### Data block
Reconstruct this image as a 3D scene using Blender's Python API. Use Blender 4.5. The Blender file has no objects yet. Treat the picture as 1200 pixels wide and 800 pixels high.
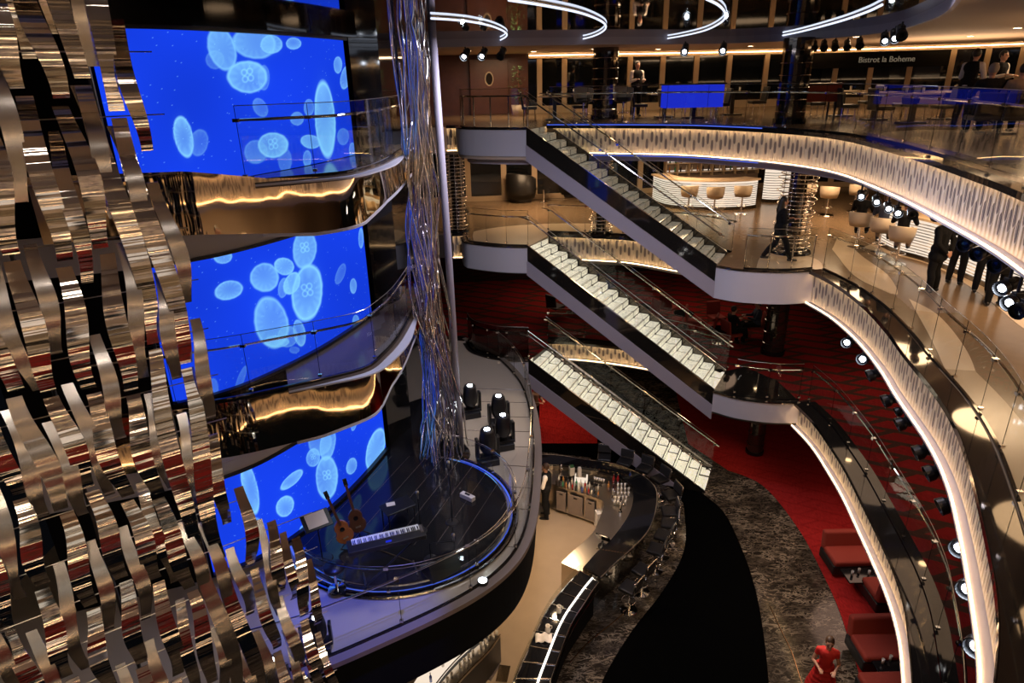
import bpy, bmesh, math, random
import numpy as np
from mathutils import Vector, Matrix
random.seed(7)
SC = bpy.context.scene
COL = SC.collection
PI = math.pi
# ------------------------------------------------------------------ camera
FPX = 775.0; TH = math.radians(21.8); RO = math.radians(-1.3); ZC = 1.38
_R0 = Vector((1,0,0)); _U0 = Vector((0,math.sin(TH),math.cos(TH))); FW = Vector((0,math.cos(TH),-math.sin(TH)))
RT = _R0*math.cos(RO)+_U0*math.sin(RO); UP = -_R0*math.sin(RO)+_U0*math.cos(RO)
cam_d = bpy.data.cameras.new('camera'); cam = bpy.data.objects.new('camera', cam_d); COL.objects.link(cam)
cam_d.sensor_width = 36; cam_d.lens = FPX*36/1200; cam_d.clip_start = .05; cam_d.clip_end = 300
M = Matrix((RT, UP, -FW)).transposed().to_4x4(); M.translation = Vector((0,0,ZC)); cam.matrix_world = M
SC.camera = cam
def ray(u,v): return FW+RT*((u-600)/FPX)-UP*((v-400)/FPX)
def at(u,v,z):
    d = ray(u,v); t = (z-ZC)/d.z
    return Vector((d.x*t, d.y*t, z))
def proj(p):
    q = Vector(p)-Vector((0,0,ZC)); w = q.dot(FW)
    return 600+FPX*q.dot(RT)/w, 400-FPX*q.dot(UP)/w
Z3, Z2, Z1, Z0 = 0.0, -3.4, -6.9, -10.3
# ------------------------------------------------------------------ materials
def new_mat(name):
    m = bpy.data.materials.new(name); m.use_nodes = True
    nt = m.node_tree; nt.nodes.clear()
    out = nt.nodes.new('ShaderNodeOutputMaterial')
    return m, nt, out
def pbr(name, col, rough=.5, metal=0., emis=None, es=0., bump=None, spec=.5, coat=0., var=0., vscale=8.):
    m, nt, out = new_mat(name)
    b = nt.nodes.new('ShaderNodeBsdfPrincipled'); nt.links.new(b.outputs[0], out.inputs[0])
    b.inputs['Base Color'].default_value = (*col,1); b.inputs['Roughness'].default_value = rough
    b.inputs['Metallic'].default_value = metal; b.inputs['Specular IOR Level'].default_value = spec
    b.inputs['Coat Weight'].default_value = coat
    if emis: b.inputs['Emission Color'].default_value = (*emis,1); b.inputs['Emission Strength'].default_value = es
    tc = None
    if bump or var:
        tc = nt.nodes.new('ShaderNodeTexCoord')
    if bump:
        sc_, st, stretch = bump
        mp = nt.nodes.new('ShaderNodeMapping'); mp.inputs['Scale'].default_value = stretch
        nt.links.new(tc.outputs['Object'], mp.inputs[0])
        n = nt.nodes.new('ShaderNodeTexNoise'); n.inputs['Scale'].default_value = sc_; n.inputs['Detail'].default_value = 2
        nt.links.new(mp.outputs[0], n.inputs['Vector'])
        bp = nt.nodes.new('ShaderNodeBump'); bp.inputs['Strength'].default_value = st; bp.inputs['Distance'].default_value = .02
        nt.links.new(n.outputs['Fac'], bp.inputs['Height']); nt.links.new(bp.outputs[0], b.inputs['Normal'])
    if var:
        n = nt.nodes.new('ShaderNodeTexNoise'); n.inputs['Scale'].default_value = vscale; n.inputs['Detail'].default_value = 4
        nt.links.new(tc.outputs['Object'], n.inputs['Vector'])
        mx = nt.nodes.new('ShaderNodeMix'); mx.data_type = 'RGBA'
        mx.inputs['A'].default_value = (*[c*(1-var) for c in col],1); mx.inputs['B'].default_value = (*[min(1,c*(1+var)) for c in col],1)
        nt.links.new(n.outputs['Fac'], mx.inputs['Factor']); nt.links.new(mx.outputs['Result'], b.inputs['Base Color'])
    return m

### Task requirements
Out of the material above, gather each line where "objects" appears.

### Result of the exercise
Reconstruct this image as a 3D scene using Blender's Python API. Use Blender 4.5. The Blender file has no objects yet. Treat the picture as 1200 pixels wide and 800 pixels high.
cam_d = bpy.data.cameras.new('camera'); cam = bpy.data.objects.new('camera', cam_d); COL.objects.link(cam)